__Exercise goal__: Repeat what the lines below say, word for word, and skip every image.

__Collected material__:

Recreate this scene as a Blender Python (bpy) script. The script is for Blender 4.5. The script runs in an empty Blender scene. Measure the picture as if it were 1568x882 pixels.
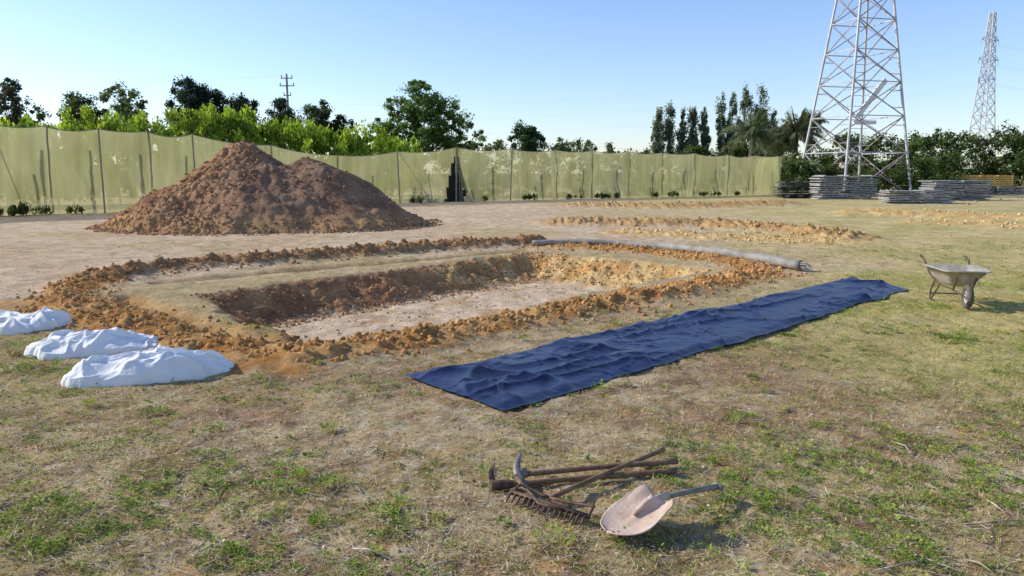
import bpy, math, random
import numpy as np
from mathutils import Vector, Matrix
random.seed(7); rng=np.random.default_rng(11)
CAMH=1.8; PITCH=math.radians(8.6); F=1162.0; CP=math.cos(PITCH); SP=math.sin(PITCH)
def survey(px,py,z=0.0):
    """world position of a surveyed point lying at height z"""
    u=(px-784)/F; v=(441-py)/F
    dy=CP+v*SP; dz=-SP+v*CP
    t=(z-CAMH)/dz
    return np.array([u*t,dy*t,z])
# ------------------------------------------------------------ noise
def _h(i,j,s):
    n=(i.astype(np.int64)*374761393+j.astype(np.int64)*668265263+s*1442695041)&0x7fffffff
    n=((n^(n>>13))*1274126177)&0x7fffffff
    n=n^(n>>16)
    return (n&0xffff)/65535.0
def vn(x,y,s=0):
    xi=np.floor(x);yi=np.floor(y);fx=x-xi;fy=y-yi
    fx=fx*fx*(3-2*fx);fy=fy*fy*(3-2*fy)
    a=_h(xi,yi,s);b=_h(xi+1,yi,s);c=_h(xi,yi+1,s);d=_h(xi+1,yi+1,s)
    return (a*(1-fx)+b*fx)*(1-fy)+(c*(1-fx)+d*fx)*fy
def fbm(x,y,f=1.0,o=4,s=0):
    r=np.zeros_like(x);a=.5;tot=0
    for k in range(o):
        r+=a*vn(x*f+17.3*k,y*f-9.1*k,s+k);tot+=a;a*=.5;f*=2.03
    return r/tot
def sst(a,b,x):
    t=np.clip((x-a)/(b-a),0,1);return t*t*(3-2*t)
# ------------------------------------------------------------ mesh helpers
def mkmesh(name,V,Fc,mat=None,col=None,smooth=False):
    V=np.asarray(V,dtype=np.float32);Fc=np.asarray(Fc,dtype=np.int32)
    k=Fc.shape[1];m=len(Fc)
    me=bpy.data.meshes.new(name)
    me.vertices.add(len(V));me.vertices.foreach_set("co",V.ravel())
    me.loops.add(m*k);me.loops.foreach_set("vertex_index",Fc.ravel())
    me.polygons.add(m);me.polygons.foreach_set("loop_start",np.arange(0,m*k,k,dtype=np.int32))
    me.polygons.foreach_set("loop_total",np.full(m,k,dtype=np.int32))
    if smooth: me.polygons.foreach_set("use_smooth",np.ones(m,dtype=bool))
    me.update(calc_edges=True)
    if col is not None:
        at=me.attributes.new("Col",'FLOAT_COLOR','POINT')
        c=np.ones((len(V),4),dtype=np.float32);c[:,:3]=col
        at.data.foreach_set("color",c.ravel())
    me.validate()
    ob=bpy.data.objects.new(name,me);bpy.context.scene.collection.objects.link(ob)
    if mat: me.materials.append(mat)
    return ob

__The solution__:
Recreate this scene as a Blender Python (bpy) script. The script is for Blender 4.5. The script runs in an empty Blender scene. Measure the picture as if it were 1568x882 pixels.
import bpy, math, random
import numpy as np
from mathutils import Vector, Matrix
random.seed(7); rng=np.random.default_rng(11)
CAMH=1.8; PITCH=math.radians(8.6); F=1162.0; CP=math.cos(PITCH); SP=math.sin(PITCH)
def survey(px,py,z=0.0):
    """world position of a surveyed point lying at height z"""
    u=(px-784)/F; v=(441-py)/F
    dy=CP+v*SP; dz=-SP+v*CP
    t=(z-CAMH)/dz
    return np.array([u*t,dy*t,z])
# ------------------------------------------------------------ noise
def _h(i,j,s):
    n=(i.astype(np.int64)*374761393+j.astype(np.int64)*668265263+s*1442695041)&0x7fffffff
    n=((n^(n>>13))*1274126177)&0x7fffffff
    n=n^(n>>16)
    return (n&0xffff)/65535.0
def vn(x,y,s=0):
    xi=np.floor(x);yi=np.floor(y);fx=x-xi;fy=y-yi
    fx=fx*fx*(3-2*fx);fy=fy*fy*(3-2*fy)
    a=_h(xi,yi,s);b=_h(xi+1,yi,s);c=_h(xi,yi+1,s);d=_h(xi+1,yi+1,s)
    return (a*(1-fx)+b*fx)*(1-fy)+(c*(1-fx)+d*fx)*fy
def fbm(x,y,f=1.0,o=4,s=0):
    r=np.zeros_like(x);a=.5;tot=0
    for k in range(o):
        r+=a*vn(x*f+17.3*k,y*f-9.1*k,s+k);tot+=a;a*=.5;f*=2.03
    return r/tot
def sst(a,b,x):
    t=np.clip((x-a)/(b-a),0,1);return t*t*(3-2*t)
# ------------------------------------------------------------ mesh helpers
def mkmesh(name,V,Fc,mat=None,col=None,smooth=False):
    V=np.asarray(V,dtype=np.float32);Fc=np.asarray(Fc,dtype=np.int32)
    k=Fc.shape[1];m=len(Fc)
    me=bpy.data.meshes.new(name)
    me.vertices.add(len(V));me.vertices.foreach_set("co",V.ravel())
    me.loops.add(m*k);me.loops.foreach_set("vertex_index",Fc.ravel())
    me.polygons.add(m);me.polygons.foreach_set("loop_start",np.arange(0,m*k,k,dtype=np.int32))
    me.polygons.foreach_set("loop_total",np.full(m,k,dtype=np.int32))
    if smooth: me.polygons.foreach_set("use_smooth",np.ones(m,dtype=bool))
    me.update(calc_edges=True)
    if col is not None:
        at=me.attributes.new("Col",'FLOAT_COLOR','POINT')
        c=np.ones((len(V),4),dtype=np.float32);c[:,:3]=col
        at.data.foreach_set("color",c.ravel())
    me.validate()
    ob=bpy.data.objects.new(name,me);bpy.context.scene.collection.objects.link(ob)
    if mat: me.materials.append(mat)
    return ob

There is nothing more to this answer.